Compare this to the leash, an item which triggers a similar moment of slow-motion when near plants you can latch onto and swing from. You can spin around that plant for an infinite amount of time and choose when to let go. Precisely timing your release brings grace under your control as you launch towards higher platforms or chain together swings to climb into the sky.

All this pinging, swinging and flinging is paired with a similarly light approach to story, art and music. Yoku is a dung beetle who has recently been employed as postmaster on an island in turmoil due to an attack on its deity. While trying to unite tribal leaders and save your god, you're also stuffing mailboxes with letters, chatting with chirpy yetis, and helping plant mushrooms in locations they'll feel comfortable.

Almost every interaction is cute.

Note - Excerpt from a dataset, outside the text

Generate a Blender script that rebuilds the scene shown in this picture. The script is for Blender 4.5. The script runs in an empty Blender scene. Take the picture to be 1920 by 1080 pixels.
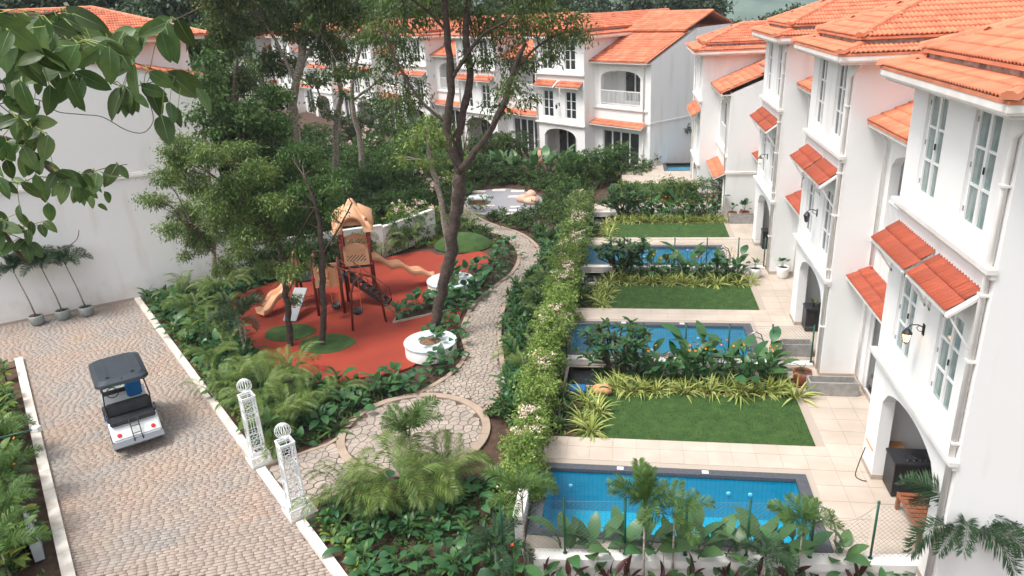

Fruit, the game's currency, floats inside bubbles that pop and shoop towards the UI counter upon collection. You can also find this collectible inside pots, as per a million other platformers - only here you smash the pots by blowing a noise maker and letting loose a shower of confetti. It's a feel-good game, more concerned with using pinball to put a spring in your step than paddling you into submission. In the five hours it took me to finish, my progress slowed only once, and then it was because I'd failed to notice the NPC I needed to talk to in order to open the path ahead.

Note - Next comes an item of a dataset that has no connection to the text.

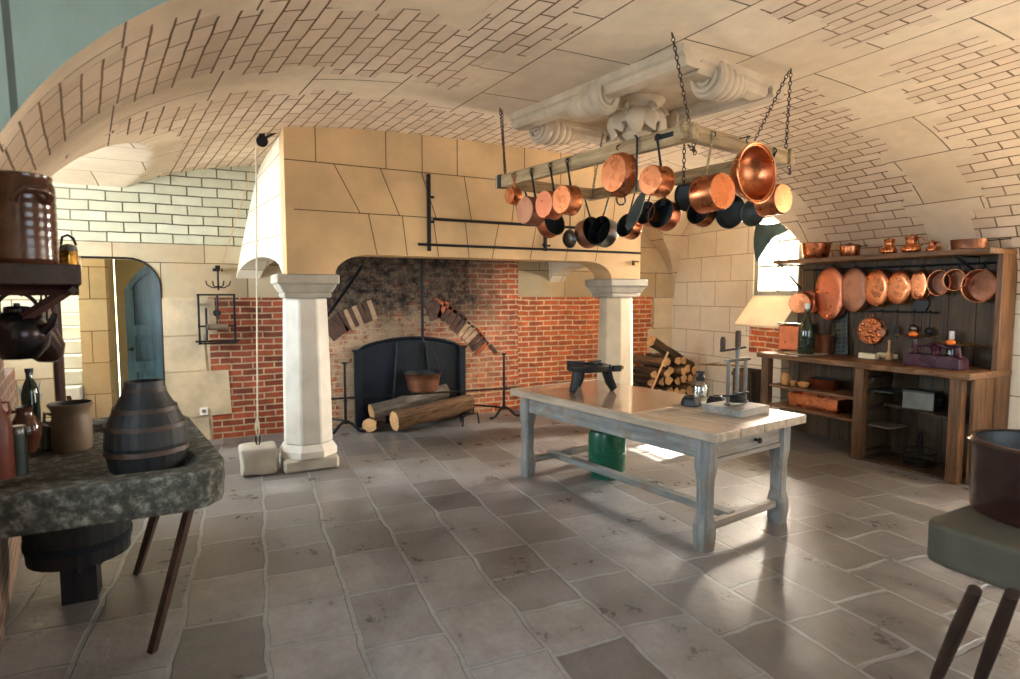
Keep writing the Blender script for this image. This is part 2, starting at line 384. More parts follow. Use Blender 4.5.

Yoku's Island Express feels to me like a palate cleanser. I played it in short bursts at the end of long days and was refreshed by it each time. It's not rich enough in terms of its ideas and set-pieces to get under your skin and I likely won't remember much of the details of my time with it a year from now, but I will remember that it provided me with easy, simple pleasure. I could use a few more games like that in my life.